Jolie spent five years working for New Zealand Red Cross after the earthquakes in Christchurch - firstly leading the psychosocial recovery programmes for the recovery team in Canterbury, then working to inform recovery preparedness and practice both nationally and internationally.
Jolie was awarded a Winston Churchill Fellowship in 2013 to explore strategies for supporting those who are working and living in disaster recovery – community leaders, volunteers, frontline workers in community-facing organisations...
Jolie studied cognitive psychology and through her career has worked in community development in a range of sectors including the disability sector, community-based mental health and the older person's sector.

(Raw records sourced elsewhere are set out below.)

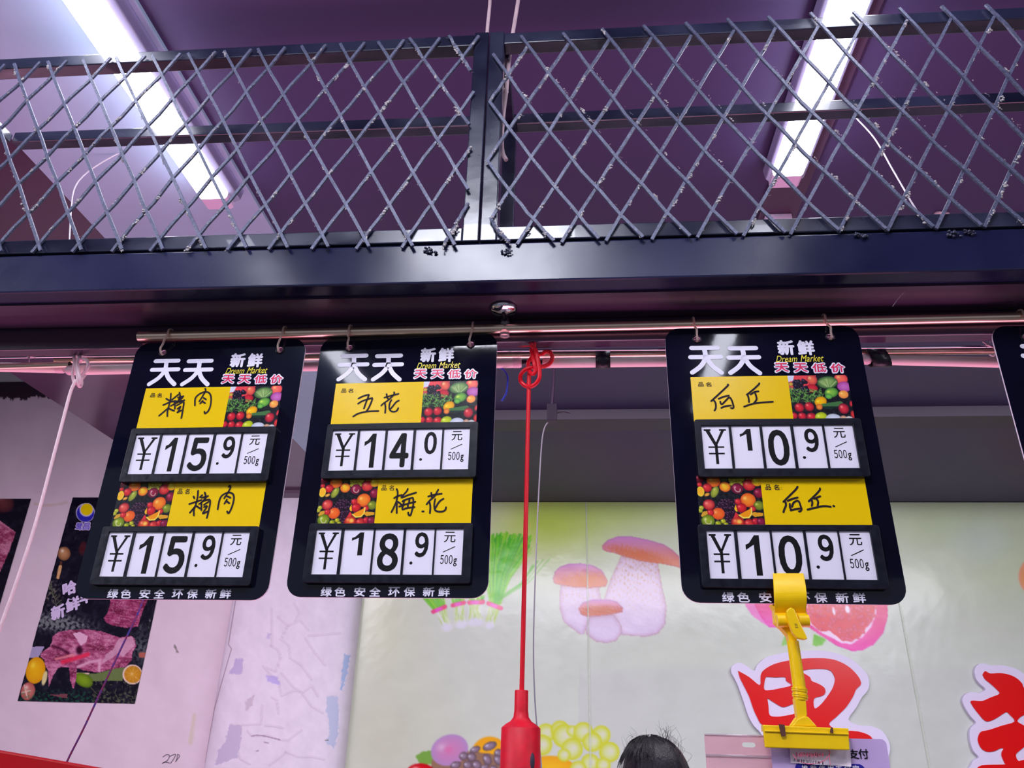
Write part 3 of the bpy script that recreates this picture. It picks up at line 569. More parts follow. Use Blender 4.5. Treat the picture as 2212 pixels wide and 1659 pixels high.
e = empty('junction_box', ((q0.x+q1.x)/2, q0.y+.06, ZC-.012), 'small pinkish junction box at the end of the right trunking', 'junction box')
MB().box((-.037, -.06, -.02), (.037, .05, 0)).build('cover', M['lampoff'], e, .004)
glyphs([('63', -.008, .012, -.012, -.004, .03, 0)], 'number_lettering', M['white'], e, -.0605)

# ------------------------------------------------------------------ the front beam and the mesh box above it
YF, ZB = .99, H0+.632
zt_ = H0+.703
XB0, XB1 = -2.3, 2.1
yk = at(1106, 688, Z=ZB).y
bm_ = MB().box((XB0, YF, ZB), (XB1, yk-.005, zt_)).build('front_beam', M['beam'], bevel=.003)
tag(bm_, 'long glossy black steel beam across the stall, under the mesh panels', 'beam')
zb2 = at(1106, 741, Y=yk+.004).z
MB().box((XB0, YF+.034, ZB-.0035), (XB1, yk-.004, ZB)).build('underside_plate', M['soffit'], bm_)
yb = at(1106, 754, Z=zb2).y
cb = MB().box((XB0, yk, zb2), (XB1, yb, zt_-.02)).build('rear_channel', M['soffit'], bevel=.002); tag(cb, 'dark maroon channel behind the black beam, above the pink tubes', 'beam')
# mesh box: rails, posts
YP = .985; ZT = at(1100, 66, Y=YP).z; zbt = zt_+.0035
T = .026
def rail(name, p, q, par, t=T):
    return MB().bar(p, q, t, t, up=(0, 0, 1)).build(name, M['steel'], par, .0018)
lb = empty('mesh_panel', (-.7, YP+.02, zt_), 'left black mesh panel with diamond wire grid above the beam', 'mesh panel')
rb = empty('mesh_panel', (.4, YP+.02, zt_), 'right black mesh panel with diamond wire grid above the beam', 'mesh panel')
def rel(e, p): return Vector(p)-e.location
yc = YP+.004+T/2
pl, pr = at(1027, 300, Y=YP).x, at(1063, 300, Y=YP).x
def zrail(y): return y
# left panel
rail('top_rail', rel(lb, (XB0, yc, at(1, 136, Y=YP).z)), rel(lb, (pl-T/2, yc, at(1000, 80, Y=YP).z-.004)), lb)
rail('bottom_rail', rel(lb, (XB0, yc, zbt+T/2)), rel(lb, (pl-T/2, yc, zbt+T/2)), lb)
rail('post', rel(lb, (pl, yc, zbt)), rel(lb, (pl, yc, at(1027, 66, Y=YP).z)), lb)
rail('top_rail', rel(rb, (pr+T/2, yc, at(1100, 78, Y=YP).z)), rel(rb, (XB1, yc, at(2212, 22, Y=YP).z)), rb)
rail('bottom_rail', rel(rb, (pr+T/2, yc, zbt+T/2)), rel(rb, (XB1, yc, zbt+T/2)), rb)
rail('post', rel(rb, (pr, yc, zbt)), rel(rb, (pr, yc, at(1075, 64, Y=YP).z)), rb)
zr = ZT-.006; yr = at(1112, 246, Z=zr-.0).y+.013
fr = empty('tube_rack', (-.1, yr, zt_), 'black square tube rack behind the mesh panels', 'rack')
xrp = at(1098, 400, Y=yr).x
rail('rear_rail', rel(fr, (at(22, 296, Z=zr-.013).x, yr, zr-.013+.006)), rel(fr, (xrp-T, yr, zr-.013+.0)), fr)
rail('rear_rail', rel(fr, (xrp+T/2, yr, zr-.013)), rel(fr, (XB1, yr, zr-.013+.008)), fr)
rail('rear_post', rel(fr, (xrp, yr, zt_)), rel(fr, (xrp, yr, zr)), fr)
rail('depth_rail', rel(fr, (pr+.01, YP+.036, zr-.013)), rel(fr, (xrp, yr-.013, zr-.013)), fr, .018)
rail('depth_rail', rel(fr, (at(20, 296, Z=zr-.013).x-.01, YP+.036, zr-.013)), rel(fr, (at(20, 296, Z=zr-.013).x-.01, yr-.013, zr-.013)), fr, .022)
# wires
def wire(e, p0, p1, lay, top, sd):
    r = random.Random(sd); a, b = at(*p0, Y=YP), at(*p1, Y=YP); n = 9; pts = []
    for k in range(n+1):
        t = k/n; v = a.lerp(b, t); v.y += -.0025*lay+(.0012 if (k+lay) % 2 else -.0012); v.x += r.uniform(-.0008, .0008)-top*.012*math.sin(math.pi*t); v.z += r.uniform(-.0006, .0006)
        pts.append(v-e.location)
    MB().ribbon3(pts, .0050, .0036).build('wire', M['wire'], e); return a, b
LW = []   # (e, a, b)
bs = [(983, 735), (892, 653), (799, 557), (711, 486), (623, 408), (535, 329), (447, 251), (354, 181), (267, 105), (179, 32), (91, -45), (5, -125)]
i = 0
yb_ = lambda x: 546-.013*x; yt_ = lambda x: 141-.0605*x
for b, t in bs: LW.append((lb,)+wire(lb, (t, yt_(t)), (b, yb_(b)), 1, 0, i)); i += 1
for (p, q) in (((1018.6, 157), (970, 79)), ((1015, 273), (885, 84)), ((1012, 412), (818, 92))): LW.append((lb,)+wire(lb, q, p, 1, 0, i)); i += 1
for b, t in ((672, 1034), (579, 951), (491, 873), (402, 789), (324, 704), (240, 616), (154, 544), (67, 466), (-20, 390), (-105, 314), (-190, 240), (-270, 145), (-350, 88), (-430, 13)): LW.append((lb,)+wire(lb, (t, yt_(t)), (b, yb_(b)), 0, 0, i)); i += 1
for p, q in (((1023.6, 199), (770, 537)), ((1017, 319), (867, 535)), ((1012, 439), (958, 532))): LW.append((lb,)+wire(lb, p, q, 0, 0, i)); i += 1
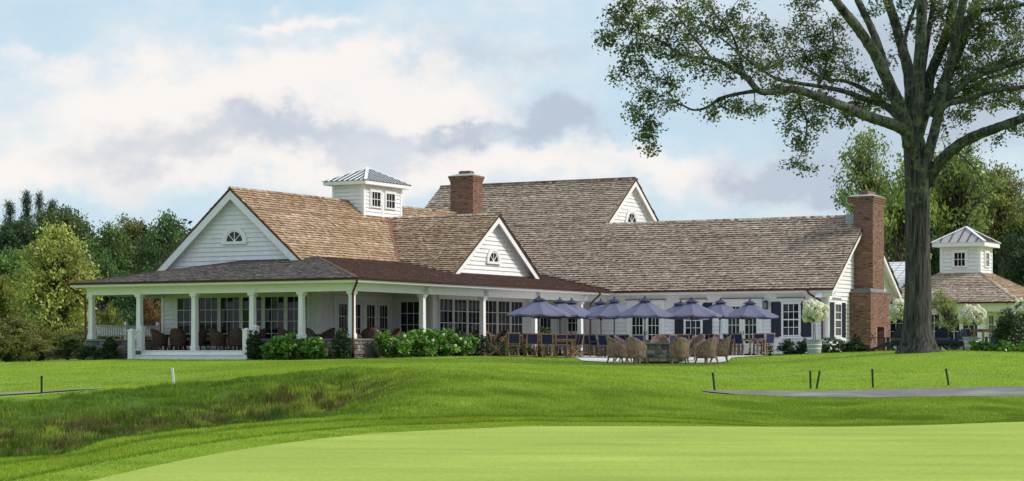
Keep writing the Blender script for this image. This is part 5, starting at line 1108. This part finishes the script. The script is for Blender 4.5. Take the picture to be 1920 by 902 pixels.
# bed along the wing and right of it
for k, (px, Y, w_, h_, m_, sh, lab) in enumerate(((1474, 99.5, 1.0, .8, 'box_leaf', 'loose', 'dark loose shrub under the right shuttered window'), (1506, 98.5, .7, .75, 'box_leaf', 'loose', 'dark loose shrub left of the potted white hydrangea tree'), (1489, 98.8, .9, .35, 'box_leaf', 'loose', 'low dark plant between the two shrubs under the window'),
        (1437, 101, .6, .75, 'box_leaf', 'cone', 'small evergreen cone left of the right shuttered window'), (1561, 94, 1.1, .78, 'box_leaf', 'ball', 'round evergreen right of the potted white hydrangea tree'), (1606, 96, .62, .95, 'box_leaf', 'cone', 'dark evergreen cone against the brick chimney base'), (1588, 96.5, .8, .75, 'box_leaf', 'loose', 'loose dark shrub under the shuttered side window'), (1612, 93, 1.0, .38, 'box_leaf', 'loose', 'low dark plant at the foot of the brick chimney'))):
    shrub('shrub', px, None, Y, w_, h_, m_, lab, n=2600, size=.075 if sh != 'loose' else .09, seed=50 + k, shape=sh)
shrub('shrub', 1786, None, 90, .62, .62, 'box_leaf', 'small evergreen ball behind the navy lawn chairs', n=900, size=.05, seed=61)
shrub('shrub', 1812, None, 89, .8, .75, 'box_leaf', 'dark shrub left of the pot with the large blossom tree', n=900, size=.07, seed=62, shape='loose')
shrub('large_shrub', 1896, None, 80.5, 1.6, 1.6, 'box_leaf', 'large dark glossy shrub at the right edge before the pavilion', n=5200, size=.10, seed=63, shape='loose')
for k, (px, Y, w_, lab) in enumerate(((1838, 80.5, .9, 'left clump of low yellow green plants beside the blossom pot'), (1862, 80, 1.0, 'middle clump of low yellow green plants in the right bed'), (1893, 79.5, .9, 'right clump of low yellow green plants below the dark shrub'), (1916, 80, 1.0, 'clump of low bright plants at the right edge'))):
    shrub('low_plant', px, None, Y, w_, .42, 'hydrangea_leaf', lab, cat='plant', n=700, size=.13, seed=70 + k, shape='loose', group='low bright plants in the right bed')
sheet('planting_bed', [tuple(on(*q)[:2]) for q in ((1545, 91), (1640, 89), (1640, 95), (1610, 99), (1540, 99))], 'soil', .07)
sheet('planting_bed', [tuple(hw(*q)[:2]) for q in ((-14.3, -1.4), (-11.3, -1.4), (-11.3, -.2), (-14.3, -.2))], 'soil', .03); sheet('planting_bed', [tuple(hw(*q)[:2]) for q in ((-4.8, -1.45), (.9, -1.45), (1.9, .4), (2.0, 8.0), (1.9, 11), (1.7, 13.2), (.3, 13.4), (.2, -.1), (-4.8, -.1))], 'soil', .03)
sheet('planting_bed', [tuple(on(*q)[:2]) for q in ((1440, 98), (1515, 96.6), (1525, 100), (1440, 103))], 'soil', .07)

def hydrangea_tree(px, Y, pot_h, pot_r, stem_h, r, rz_, lab, plab, seed, nf):
    p = on(px, Y); p.z += .04; g = random.Random(seed)
    pot = thing('planter', plab, 'planter', p, 0); mb = MB(); mb.lathe([(pot_r * .74, 0), (pot_r * .78, .02), (pot_r * .97, pot_h - .05), (pot_r * 1.06, pot_h - .045), (pot_r * 1.08, pot_h), (pot_r * .96, pot_h), (pot_r * .93, pot_h - .06)], 24); mb.build('body', 'pot', pot)
    for z in (.33, .62): mb = MB(); rr = pot_r * (.77 + .2 * z); mb.lathe([(rr + .0, pot_h * z - .015), (rr + .018, pot_h * z), (rr + .01, pot_h * z + .015)], 24); mb.build('band', 'trim', pot)
    mb = MB(); mb.lathe([(.01, pot_h - .05), (pot_r * .93, pot_h - .05), (pot_r * .93, pot_h - .055)], 20); mb.build('soil', 'soil', pot)
    t = thing('hydrangea_tree', lab, 'tree', p + Vector((0, 0, pot_h - .05)), 0); z = stem_h
    mb = MB(); mb.tube([(-.05, 0, 0), (-.03, 0, z * .5), (-.06, .02, z)], [.02, .018, .014], 6); mb.tube([(.04, 0, 0), (.02, 0, z * .5), (.03, .02, z)], [.02, .018, .014], 6); mb.build('trunk', 'bark_plain', t)
    c = z + rz_ * .6; leaves_in('leaves', 900, [(0, 0, c, r * .85, r * .85, rz_ * .85)], .11, 'hydrangea_leaf', t, seed, shell=.55); mb = MB()
    for k in range(nf):
        zz = 1 - 1.75 * (k + .5) / nf; a = k * 2.4; rr = math.sqrt(max(0, 1 - zz * zz)); q = g.uniform(.62, 1.16); blossom(mb, (rr * math.cos(a) * r * q, rr * math.sin(a) * r * q, c + zz * rz_ * q), g.uniform(.075, .13), g, 1.2)
    mb.build('blossoms', 'petal', t, 'stuff')
hydrangea_tree(1527, 86.6, .57, .34, .90, .52, .46, 'white flowering hydrangea tree in the tall pot before the wing', 'grey blue round planter with pale bands before the right shuttered window', 81, 62)
hydrangea_tree(1823, 82, .52, .36, .62, .48, .38, 'white flowering hydrangea tree in the pot right of the oak trunk', 'grey blue round planter right of the oak trunk', 82, 70)
hydrangea_tree(1686, 93, .5, .3, 1.05, .40, .5, 'white flowering hydrangea tree half hidden by the left of the oak trunk', 'planter hidden behind the left navy lawn chair', 83, 50)
hydrangea_tree(1921, 86, .5, .3, 1.05, .42, .35, 'white flowering hydrangea tree cut by the right edge', 'planter behind the large dark shrub at the right edge', 84, 34)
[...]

Jolie, like many Cantabrians, was working, volunteering, and raising two children when the earthquakes changed life as she knew it. A natural progression was made from volunteering after the September and February earthquakes in Canterbury to pitching in and helping as part of the Red Cross recovery team.
Jolie' s focus is now on finding ways to integrate local learning with international knowledge and to ensure that the experience of communities in Greater Christchurch is valued and informs responses to future disasters.
During her time working on disaster recovery, Jolie had the realisation that helping one person, one community, one disaster at a time was no longer enough, Jolie and her Co-founder Elizabeth McNaughton, therefore, established Hummingly. A company that has created easy to use resilience tools that people, communities and workplaces the world over can access.